参院選メインテーマは「主権者が日本を取り戻す」
参院選がいつ実施されるのかはまだ確定していないが、もっとも可能性の高い日程として7月21日日曜日の投開票が予想されている。
参議院議員通常選挙は公職選挙法32条1項により任期満了の日の前30日に行うこととされている。
公職選挙法
第三十二条 参議院議員の通常選挙は、議員の任期が終る日の前三十日以内に行う。
しかし、この規定には例外規定がある。
公職選挙法
第三十二条
2 前項の規定により通常選挙を行うべき期間が参議院開会中又は参議院閉会の日から二十三日以内にかかる場合においては、通常選挙は、参議院閉会の日から二十四日以後三十日以内に行う。
つまり、国会が会期延長される場合には、参議院閉会の日から二十四日以後三十日以内に行うことになる。
今次通所国会の会期末は6月26日である。
他方、参議院の任期満了は7月28日である。
したがって、参院選は7月14日ないし7月21日に実施されるとの見通しが示されている。
しかし、国会会期が延長される場合は、この限りではなくなる。
8月選挙という可能性も浮上する。
一部には、安倍政権が衆院定数を「0増5減」する法律を成立させて、衆参ダブル選に突入する可能性があるとの見方を示す向きもある。
衆院の区割り、定数変動が生じた場合、総選挙を実施する前に周知期間が必要との見解は存在するが、明文の規定はない。
法解釈の問題であるため、政府の解釈で、区割り変更後、直ちに総選挙を行うことも完全否定はできない。
安倍晋三氏は憲法改正を実行したいと考えていると見られている。
しかし、現在の衆議院議員の正統性には疑問符がつけられている。
違憲選挙で当選した議員に憲法を偏向することが許されるのかという批判である。
この批判をかわすために、安倍氏が新しい選挙区割りで総選挙を行い、その新体制の下で憲法改正に突き進むとの見立てが生まれている。
可能性が高いとは言えないが、7、8月の衆参ダブル選の可能性を念頭に入れておく必要はある。
問題は、日本の主権者が今夏の参院選にどのような意識で臨むべきかである。
結論を一言で示せば、参院選のテーマは、
「主権者が日本を取り戻す」
である。
安倍晋三氏は昨年12月の総選挙で「日本を取り戻す」とのコピーを用いた。
これは、正確に表現すると、
「米国が日本を取り戻す」
ことだった。
安倍自民党は政権を奪還し、その延長上にさまざまな政策が実行されている。
原発再稼働
普天間の辺野古移設
TPP交渉参加
が進み、
さらに、
日本の集団的自衛権行使
が推進されつつある。
象徴的であったのは、5月3日の憲法記念日を祝福せずに、4月28日に政府記念式典を実施したことだ。
政府は、表向き、この日を「主権回復の日」としているが、その内実は異なる。
この日は、「主権回復の日」というより、「日本植民地化」の日なのである。
米軍が日本から撤退して日本の独立=主権回復は実現されるべきものだった。
ところが、4月28日を境に、米軍は合法的に日本駐留を維持することになった。
日本政府はサンフランシスコ講和条約第3条で沖縄などの地域を日本から切り捨てた。
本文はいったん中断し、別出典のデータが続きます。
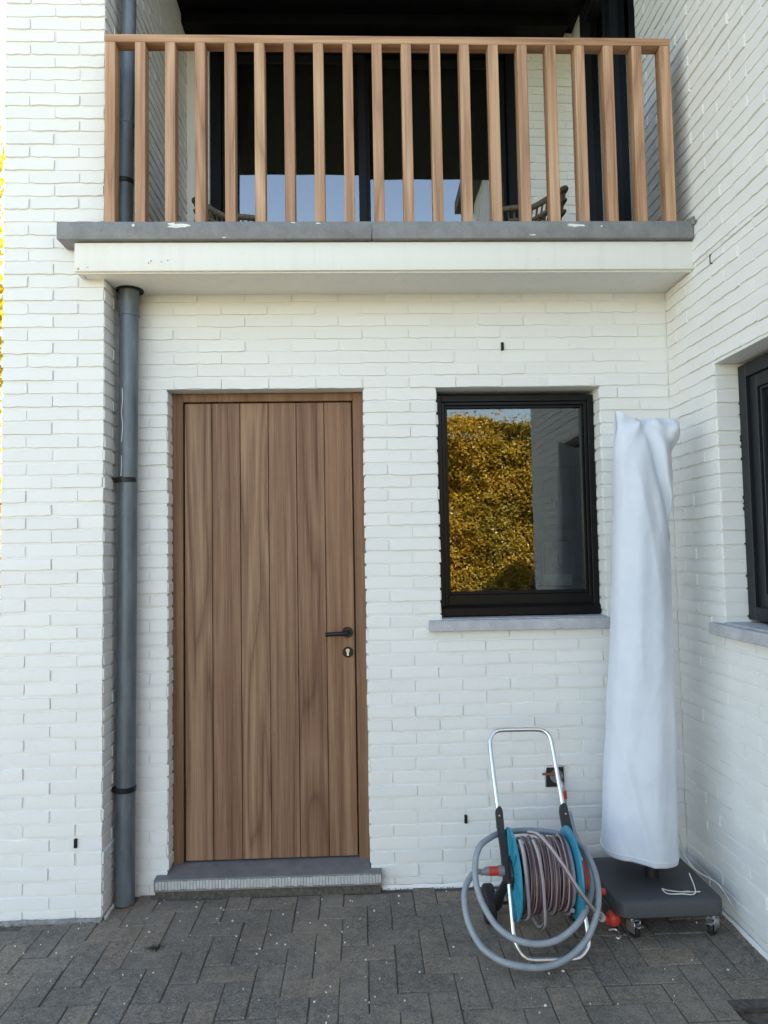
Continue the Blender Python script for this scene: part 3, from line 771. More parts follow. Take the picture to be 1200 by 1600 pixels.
fillet((.975, -.004, 0), (XR, -.004, 0), WHITE, (0, -1, 0), .014, .012)
fillet((XR - .004, 0, 0), (XR - .004, -2.5, 0), WHITE, (-1, 0, 0), .014, .013)

# ------------------------------------------------------------------ balcony railing
railing = thing('balcony_railing', (1.07, -.29, ZCT), 'wooden balcony railing of upright balusters on the grey coping', 'railing')
YR0, YR1 = -.312, -.252
xa, xb = -.187, 2.331
MB().box(xa, xb, YR0 - .001, YR1 + .001, 3.799, 3.835, .003).build('top_rail', RAILWOODX, railing)
bpx = [171, 214, 263, 309, 355, 402, 449, 495, 541, 587, 633, 679, 723, 768, 814, 859, 906, 950, 993, 1040]
BW = .045
for k in range(20):
    x = xa + BW / 2 + (xb - xa - BW) * k / 19
    MB().box(x - BW / 2, x + BW / 2, YR0, YR1, ZCT - .001, 3.7995, .0025).build('baluster', RAILWOOD, railing)

# ------------------------------------------------------------------ downpipe
dp = thing('downpipe', (-.168, -.072, 0), 'grey zinc downpipe in the corner left of the door', 'downpipe')
MB().tube([(-.1705, -.070, .004), (-.164, -.070, 1.35), (-.1575, -.070, 2.66)], .0425, 28).build('pipe', ZINC, dp)
MB().tube([(-.1573, -.070, 2.655), (-.1570, -.070, 2.785)], .0455, 28).build('sleeve', ZINC, dp)
MB().tube([(-.1573, -.070, 2.652), (-.1573, -.070, 2.662)], .0465, 28).build('seam_ring', ZINC, dp)
MB().lathe([(.0475, 0), (.062, 0), (.062, .006), (.0475, .006)], 'Z', 32, (-.154, -.068, ZS - .0062)).build('collar', BLACKMETAL, dp)
MB().tube([(-.178, -.072, ZCT - .06), (-.168, -.072, 3.7), (-.161, -.072, 4.12), (-.152, -.072, 5.1)], .0345, 24).build('upper_pipe', ZINC, dp)
MB().tube([(-.170, -.072, 3.568), (-.170, -.072, 3.58)], .0372, 24).build('seam_ring', ZINC, dp)
for (x, z, r) in ((-.1665, 1.889, .0438), (-.1695, .503, .0438), (-.1765, 3.292, .0358)):
    b = MB(); b.lathe([(r - .003, 0), (r + .0035, .001), (r + .0035, .023), (r - .003, .024)], 'Z', 28, (x, -.071, z - .012))
    b.box(x - r - .022, x - r + .002, -.092, -.084, z - .011, z + .011, .002); b.box(x - r - .022, x - r + .002, -.080, -.072, z - .011, z + .011, .002)
    b.tube([(x - r - .012, -.104, z), (x - r - .012, -.062, z)], .004, 8); b.box(x - .008, x + .008, -.05, .0, z - .006, z + .006)
    b.build('pipe_clamp', BLACKMETAL, dp)
def drip(px_):
    m = MB(); q = []
    for (u, wv) in px_:
        p = atY(u, wv, -.07); q.append(p)
    return q
for path in (((191, 607), (192, 625), (190, 645), (192, 665), (190, 690)), ((190, 712), (190, 730), (189, 744))):
    pts = []
    for (u, wv) in path:
        p = atY(u, wv, -.107); ax = -.1575 - (2.66 - p.z) * .0050; dx = p.x - ax; dx = max(-.036, min(.036, dx))
        pts.append((ax + dx, -.070 - math.sqrt(.0425 ** 2 - dx * dx) - .0004, p.z))
    MB().tube(smooth_path(pts, 5), .0016, 6).build('paint_drip', FLECK, dp)

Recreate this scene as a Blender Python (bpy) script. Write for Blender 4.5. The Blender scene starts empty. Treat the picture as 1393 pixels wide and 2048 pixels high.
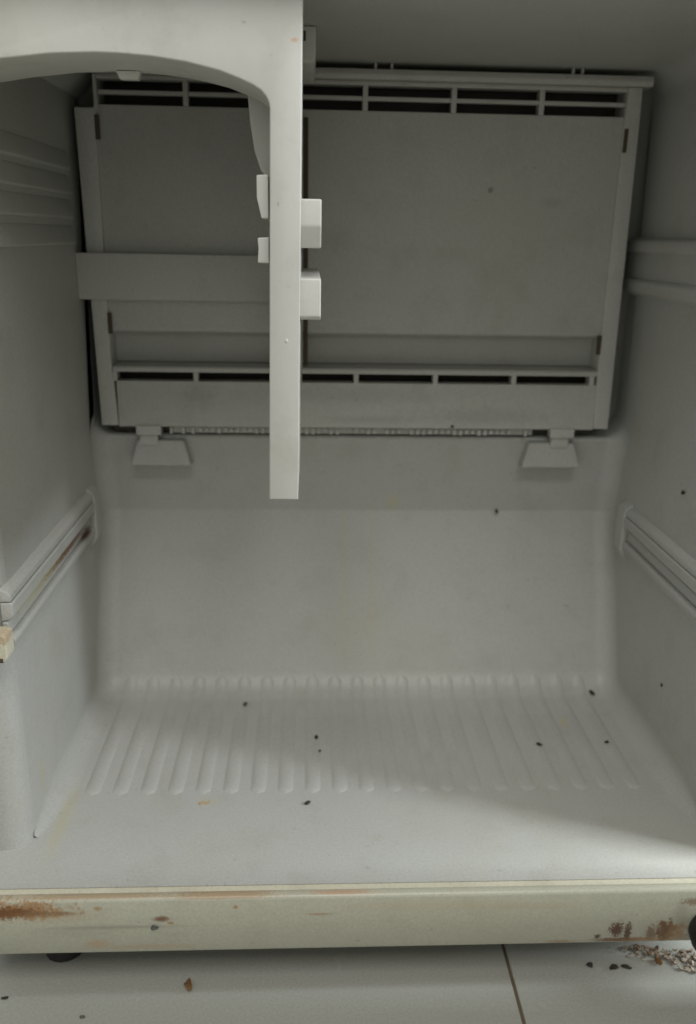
import bpy, bmesh, math, random
from mathutils import Vector, Matrix, noise

# ------------------------------------------------------------------ camera, world, lamps, exposure
scene = bpy.context.scene
C = scene.collection
ZO = 0.455                                   # height of the lens above the tiles

def look(pitch, yaw, roll):
    f = Vector((math.sin(yaw) * math.cos(pitch), math.cos(yaw) * math.cos(pitch), -math.sin(pitch)))
    rt = Vector((math.cos(yaw), -math.sin(yaw), 0)); up = rt.cross(f)
    R = math.cos(roll) * rt + math.sin(roll) * up
    U = -math.sin(roll) * rt + math.cos(roll) * up
    return Matrix((R, U, -f)).transposed().to_4x4()

cam = bpy.data.cameras.new('camera'); cam_o = bpy.data.objects.new('camera', cam); C.objects.link(cam_o)
cam_o.matrix_world = Matrix.Translation((0, 0, ZO)) @ look(0.3159, 0.048, 0.0182)
cam.sensor_fit = 'VERTICAL'; cam.sensor_height = 36.0; cam.lens = 1700 / 2048 * 36
cam.clip_start = 0.02; cam.clip_end = 100
cam.dof.use_dof = True; cam.dof.focus_distance = 0.47; cam.dof.aperture_fstop = 7.5
scene.camera = cam_o

world = bpy.data.worlds.new('World'); scene.world = world; world.use_nodes = True
bg = world.node_tree.nodes['Background']
bg.inputs[0].default_value = (0.97, 1.0, 0.95, 1); bg.inputs[1].default_value = 0.42

def area_lamp(name, loc, target, sx, sy, power, col):
    l = bpy.data.lights.new(name, 'AREA'); l.shape = 'RECTANGLE'; l.size = sx; l.size_y = sy; l.energy = power; l.color = col
    o = bpy.data.objects.new(name, l); C.objects.link(o); o.location = loc
    o.rotation_euler = (Vector(target) - Vector(loc)).to_track_quat('-Z', 'Y').to_euler()
    return o
# daylight from a window on the right, level with the gap between the cabinet and its open door
area_lamp('window_light', (2.15, 0.06, 1.20), (0.0, 0.45, 0.2), 0.72, 0.9, 98, (0.90, 0.97, 1.0))
# the room's own soft light, from in front and above
area_lamp('room_light', (0.15, -0.92, 2.25), (0.05, 0.45, 0.2), 1.3, 0.9, 20, (1.0, 0.98, 0.94))

vs = scene.view_settings
vs.view_transform = 'Standard'; vs.look = 'None'; vs.exposure = 0.26; vs.gamma = 1.0; vs.use_curve_mapping = False

# ------------------------------------------------------------------ materials
BASE = Vector((0.045, 0.58, 0.0))            # foot of the refrigerator
def loc(x, y, z): return Vector((x, y, z + ZO)) - BASE      # lens-based measure -> refrigerator space

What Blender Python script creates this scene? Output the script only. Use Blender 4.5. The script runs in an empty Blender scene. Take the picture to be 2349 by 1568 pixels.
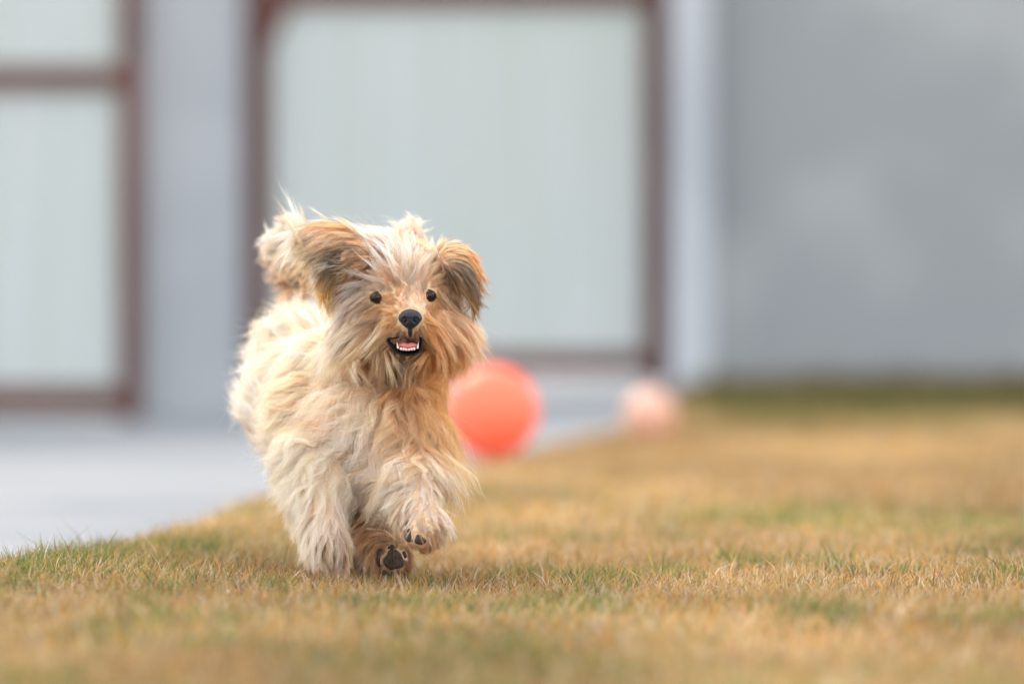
import bpy, bmesh, math, random
import numpy as np
from mathutils import Vector, Matrix
from mathutils.bvhtree import BVHTree
from mathutils.kdtree import KDTree

# ------------------------------------------------------------------ camera, world, sun
sc = bpy.context.scene
C = sc.collection
R = math.radians
rng = np.random.default_rng(7)
random.seed(7)
CAM_H = 0.30
cam_d = bpy.data.cameras.new('camera')
cam = bpy.data.objects.new('camera', cam_d)
C.objects.link(cam)
cam_d.sensor_width = 36.0
cam_d.lens = 196.0
cam_d.clip_start = 0.1
cam_d.clip_end = 1000.0
cam.location = (0, 0, CAM_H)
cam.rotation_euler = (R(90 - 0.334), 0, 0)
cam_d.dof.use_dof = True
cam_d.dof.focus_distance = 6.0
cam_d.dof.aperture_fstop = 2.7
cam_d.dof.aperture_blades = 9
sc.camera = cam

SUN_EL, SUN_AZ = 40.0, -28.0        # azimuth measured from +Y (away from the camera) towards +X
world = bpy.data.worlds.new('World')
sc.world = world
world.use_nodes = True
wn = world.node_tree.nodes
wl = world.node_tree.links
bg = wn['Background']
sky = wn.new('ShaderNodeTexSky')
sky.sky_type = 'NISHITA'
sky.sun_disc = False
sky.sun_elevation = R(SUN_EL)
sky.sun_rotation = R(SUN_AZ)
sky.dust_density = 2.5
sky.ozone_density = 1.0
# thin white high haze over the blue
veil = wn.new('ShaderNodeMix')
veil.data_type = 'RGBA'
veil.inputs[0].default_value = 0.62
veil.inputs[7].default_value = (9.4, 9.1, 8.7, 1)
wl.new(sky.outputs[0], veil.inputs[6])
wl.new(veil.outputs[2], bg.inputs[0])
bg.inputs[1].default_value = 0.15

sun_d = bpy.data.lights.new('sun', 'SUN')
sun_d.energy = 1.2
sun_d.angle = R(16.0)
sun_d.color = (1.0, 0.90, 0.76)
sun = bpy.data.objects.new('sun', sun_d)
C.objects.link(sun)
ce = math.cos(R(SUN_EL))
to_sun = Vector((math.sin(R(SUN_AZ)) * ce, math.cos(R(SUN_AZ)) * ce, math.sin(R(SUN_EL))))
sun.rotation_euler = to_sun.to_track_quat('Z', 'Y').to_euler()

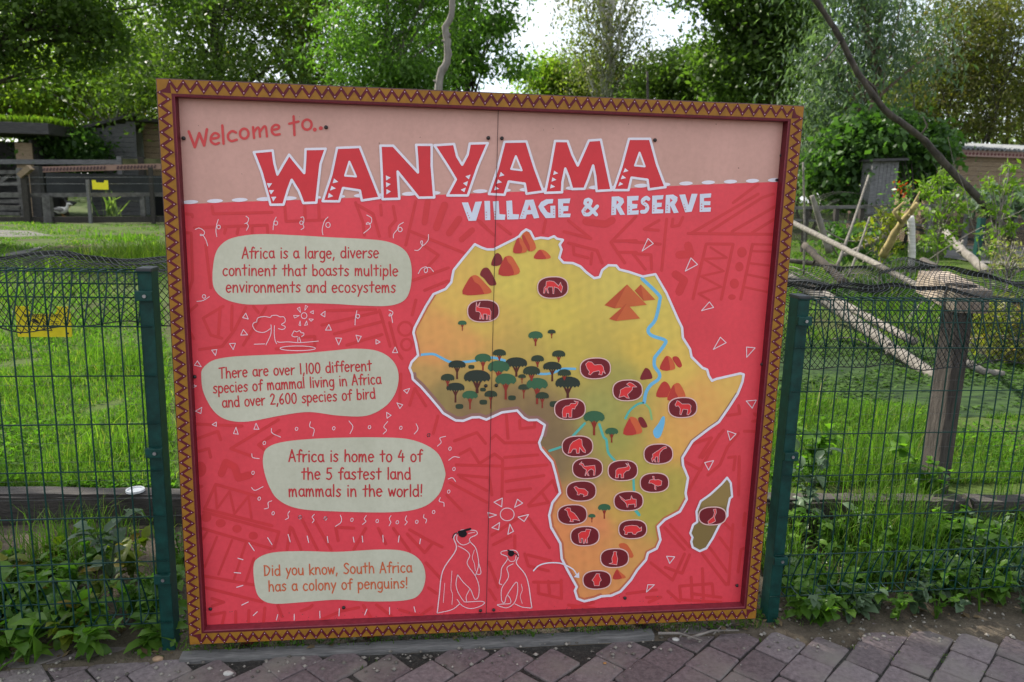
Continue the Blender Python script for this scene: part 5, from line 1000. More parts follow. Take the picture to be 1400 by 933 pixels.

そして、その沖縄を米軍に献上したのである。
同時に、米軍は4月28日をもって、「治外法権」を獲得した。1952年4月28日に発効した日米行政協定が米軍に治外法権を与えたのだ。
安倍政権が発足して、日本は完全に米国が支配する国に変質した。
その表れが、原発・普天間・TPPであり、憲法改正による、日本軍の米軍支配化への組織組換えである。
これが安倍氏の言う「(米国が)日本を取り戻す」の意味だった。
参院選では、日本の主権者が「(主権者が)日本を取り戻す」を掲げて、日本の植民地化を阻止する第一歩を築かなければならない。